Instruction: Below is a listing; write it out exactly and drop any images from it.

Information provided:
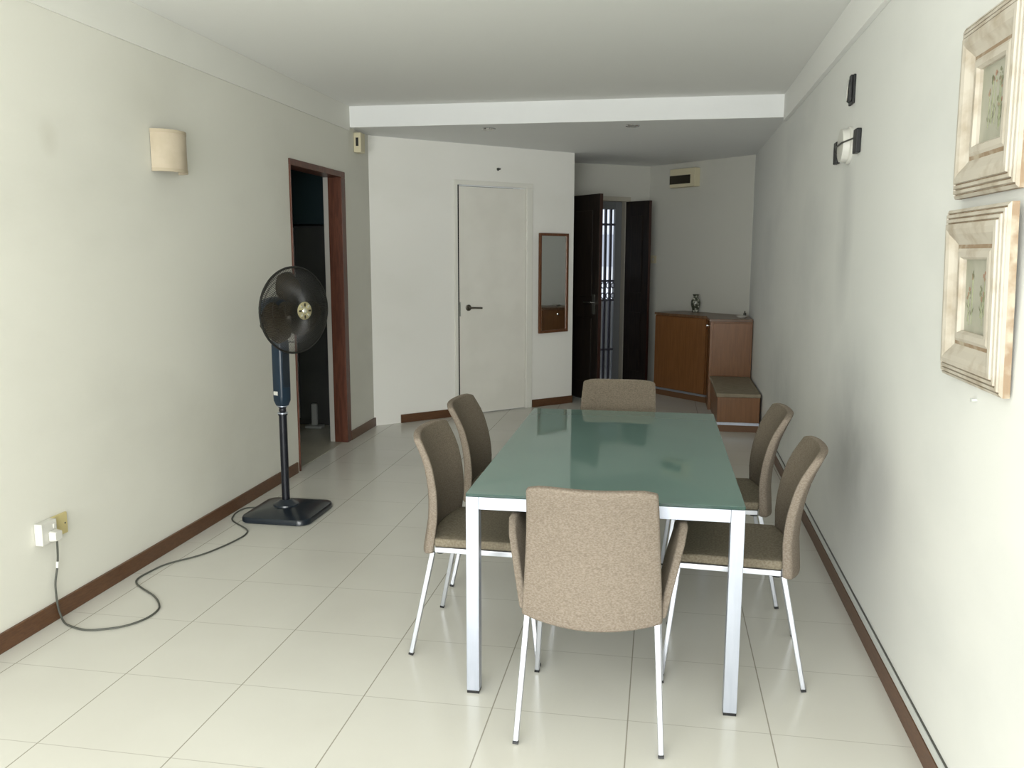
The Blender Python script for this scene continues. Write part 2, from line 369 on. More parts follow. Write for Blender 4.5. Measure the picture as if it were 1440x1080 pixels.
struct(MB().box(-4.4, -2.60, 4.75, 7.75, ZS, ZS+0.1).build('ceiling_side_room', M_kwall), 'ceiling of the unlit side room', 'ceiling')
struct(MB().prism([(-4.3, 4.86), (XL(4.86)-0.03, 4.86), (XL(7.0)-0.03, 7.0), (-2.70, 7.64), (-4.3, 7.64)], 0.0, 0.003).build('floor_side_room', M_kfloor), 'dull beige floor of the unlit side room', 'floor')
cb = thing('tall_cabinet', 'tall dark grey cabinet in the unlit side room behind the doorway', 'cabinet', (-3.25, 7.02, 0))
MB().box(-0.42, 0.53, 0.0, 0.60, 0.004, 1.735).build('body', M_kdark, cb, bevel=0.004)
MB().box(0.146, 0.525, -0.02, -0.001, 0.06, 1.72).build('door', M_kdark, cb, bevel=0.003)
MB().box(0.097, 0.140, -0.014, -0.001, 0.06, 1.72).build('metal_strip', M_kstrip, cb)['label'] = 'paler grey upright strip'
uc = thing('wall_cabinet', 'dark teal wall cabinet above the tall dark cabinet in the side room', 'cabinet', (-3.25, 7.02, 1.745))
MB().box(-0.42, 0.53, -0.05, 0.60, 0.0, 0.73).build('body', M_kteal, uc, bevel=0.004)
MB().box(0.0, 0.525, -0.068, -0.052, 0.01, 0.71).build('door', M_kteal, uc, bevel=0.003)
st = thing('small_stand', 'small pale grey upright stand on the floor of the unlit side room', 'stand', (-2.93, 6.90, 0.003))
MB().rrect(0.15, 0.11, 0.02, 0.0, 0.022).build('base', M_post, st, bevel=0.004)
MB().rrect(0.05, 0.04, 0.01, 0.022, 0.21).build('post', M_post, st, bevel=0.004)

# ------------------------------------------------------------------ white door in the slanted wall
d1 = thing('door_1', 'plain white flush door with a lever handle in the slanted wall', 'door', *wall_frame(A2, DAB, 0.826)); d1['kind'] = 'structure'
f = MB(); f.box(0.001, 0.033, -0.014, 0.118, 0.001, 2.118); f.box(0.797, 0.865, -0.014, 0.118, 0.001, 2.118); f.box(0.001, 0.865, -0.014, 0.118, 2.118, 2.159)
f.build('door_frame', M_frame_w, d1, bevel=0.003)
MB().box(0.0575, 0.791, 0.006, 0.044, 0.008, 2.105).build('door_leaf', M_door, d1, bevel=0.002)
MB().box(0.0335, 0.0572, 0.008, 0.07, 0.001, 2.117).build('door_gap_shade', M_black, d1)  # black strip standing in for the dark gap beside the leaf
h = MB(TR(0.15, 0.004, 1.007) @ RX(PI/2)).lathe([(0.0, 0.0), (0.029, 0.0), (0.029, 0.007), (0.024, 0.011), (0.011, 0.012), (0.011, 0.045), (0.0, 0.046)], 24)
hd = h.build('door_handle', M_handle, d1, smooth=True)
MB().tube(catmull([(0.15, -0.040, 1.007), (0.18, -0.046, 1.007), (0.23, -0.044, 1.004), (0.272, -0.042, 1.002)], 5), 0.0085, 10).build('lever', M_handle, hd, smooth=True)
MB().box(0.0580, 0.068, 0.0035, 0.0058, 0.93, 1.06).build('lock_plate', M_chrome, d1)
for z in (0.34, 1.58, 1.76):
    MB(TR(0.795, -0.003, z)).lathe([(0.007, -0.05), (0.007, 0.05)], 10).build('hinge', M_door, d1, smooth=True)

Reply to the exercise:
The Blender Python script for this scene continues. Write part 2, from line 369 on. More parts follow. Write for Blender 4.5. Measure the picture as if it were 1440x1080 pixels.
struct(MB().box(-4.4, -2.60, 4.75, 7.75, ZS, ZS+0.1).build('ceiling_side_room', M_kwall), 'ceiling of the unlit side room', 'ceiling')
struct(MB().prism([(-4.3, 4.86), (XL(4.86)-0.03, 4.86), (XL(7.0)-0.03, 7.0), (-2.70, 7.64), (-4.3, 7.64)], 0.0, 0.003).build('floor_side_room', M_kfloor), 'dull beige floor of the unlit side room', 'floor')
cb = thing('tall_cabinet', 'tall dark grey cabinet in the unlit side room behind the doorway', 'cabinet', (-3.25, 7.02, 0))
MB().box(-0.42, 0.53, 0.0, 0.60, 0.004, 1.735).build('body', M_kdark, cb, bevel=0.004)
MB().box(0.146, 0.525, -0.02, -0.001, 0.06, 1.72).build('door', M_kdark, cb, bevel=0.003)
MB().box(0.097, 0.140, -0.014, -0.001, 0.06, 1.72).build('metal_strip', M_kstrip, cb)['label'] = 'paler grey upright strip'
uc = thing('wall_cabinet', 'dark teal wall cabinet above the tall dark cabinet in the side room', 'cabinet', (-3.25, 7.02, 1.745))
MB().box(-0.42, 0.53, -0.05, 0.60, 0.0, 0.73).build('body', M_kteal, uc, bevel=0.004)
MB().box(0.0, 0.525, -0.068, -0.052, 0.01, 0.71).build('door', M_kteal, uc, bevel=0.003)
st = thing('small_stand', 'small pale grey upright stand on the floor of the unlit side room', 'stand', (-2.93, 6.90, 0.003))
MB().rrect(0.15, 0.11, 0.02, 0.0, 0.022).build('base', M_post, st, bevel=0.004)
MB().rrect(0.05, 0.04, 0.01, 0.022, 0.21).build('post', M_post, st, bevel=0.004)

# ------------------------------------------------------------------ white door in the slanted wall
d1 = thing('door_1', 'plain white flush door with a lever handle in the slanted wall', 'door', *wall_frame(A2, DAB, 0.826)); d1['kind'] = 'structure'
f = MB(); f.box(0.001, 0.033, -0.014, 0.118, 0.001, 2.118); f.box(0.797, 0.865, -0.014, 0.118, 0.001, 2.118); f.box(0.001, 0.865, -0.014, 0.118, 2.118, 2.159)
f.build('door_frame', M_frame_w, d1, bevel=0.003)
MB().box(0.0575, 0.791, 0.006, 0.044, 0.008, 2.105).build('door_leaf', M_door, d1, bevel=0.002)
MB().box(0.0335, 0.0572, 0.008, 0.07, 0.001, 2.117).build('door_gap_shade', M_black, d1)  # black strip standing in for the dark gap beside the leaf
h = MB(TR(0.15, 0.004, 1.007) @ RX(PI/2)).lathe([(0.0, 0.0), (0.029, 0.0), (0.029, 0.007), (0.024, 0.011), (0.011, 0.012), (0.011, 0.045), (0.0, 0.046)], 24)
hd = h.build('door_handle', M_handle, d1, smooth=True)
MB().tube(catmull([(0.15, -0.040, 1.007), (0.18, -0.046, 1.007), (0.23, -0.044, 1.004), (0.272, -0.042, 1.002)], 5), 0.0085, 10).build('lever', M_handle, hd, smooth=True)
MB().box(0.0580, 0.068, 0.0035, 0.0058, 0.93, 1.06).build('lock_plate', M_chrome, d1)
for z in (0.34, 1.58, 1.76):
    MB(TR(0.795, -0.003, z)).lathe([(0.007, -0.05), (0.007, 0.05)], 10).build('hinge', M_door, d1, smooth=True)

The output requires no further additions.